EVOLUTION AND SUBDUCTION POLARITY OF THE MID-PALEOZOIC KLAMATH-SIERRA VOLCANIC ARC

Upper Silurian-Lower Mississippian arc related Klamath-Sierra magmatic rocks have been an integral part of Cordilleran models for the Early Mississippian Antler orogeny. Although debated for some thirty years, disagreements still persist over the polarity of the Klamath-Sierra arc. One set of models call upon a west-facing (east-dipping) subduction zone and collapse of a back arc basin. Other models call upon an east-facing (west-dipping) subduction zone that involved either arc collision or a Mediterranean-style slab rollback.

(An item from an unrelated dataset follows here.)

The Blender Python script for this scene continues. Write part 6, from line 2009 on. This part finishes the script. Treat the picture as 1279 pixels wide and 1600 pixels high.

Recent studies in Western Pacific subduction systems, in particular the Eocene-Recent Izu-Bonin-Marianas and the Quaternary New Britian systems, provide actualistic models for evaluating Klamath-Sierra arc polarity. In these modern systems, across arc variations in basalt compositions can be correlated with subduction polarity. New and previously published field, petrographic, geochronologic and geochemical data for Klamath-Sierra arc rocks are used to evaluate the evolution and polarity of the mid-Paleozoic subduction zone. The Eastern Klamath Trinity-Redding ophiolite records initial Late Silurian-Early Devonian (431-398 Ma) supra-subduction extension and magmatism. Trinity-Redding mafic rocks are consistent with partial melting of a depleted, residual NMORB mantle (Nb/Yb 0.08-0.5) enriched by subduction-derived fluids (Th/Yb 0.02-0.4) and compare with modern forearc rocks. A trench-proximal position is indicated by Devonian Yreka subterrane melange and turbidites deposited on Trinity basement. The Northern Sierra Shoo Fly complex correlates with Trinity-Yreka rocks and is overlain by Middle Devonian-Lower Mississippian (~378-368 Ma) subduction-related volcanic rocks. Northern Sierra basaltic rocks are consistent with partial melting of more enriched (~EMORB) mantle (Nb/Yb 1.5-3) enriched by subduction-derived fluids (Th/Yb 0.7-4) and compare with modern arc rocks ~200 km inboard of the trench. Thus petrologic and geochronologic constraints favor mid-Paleozoic development of a west-facing (east-dipping) Klamath-Sierra subduction zone. If the Klamath-Sierra arc continued to follow the development of the Cenozoic IBM system, back arc rifting would have commenced in Early Mississippian time and may have provided a trigger for the Antler orogeny.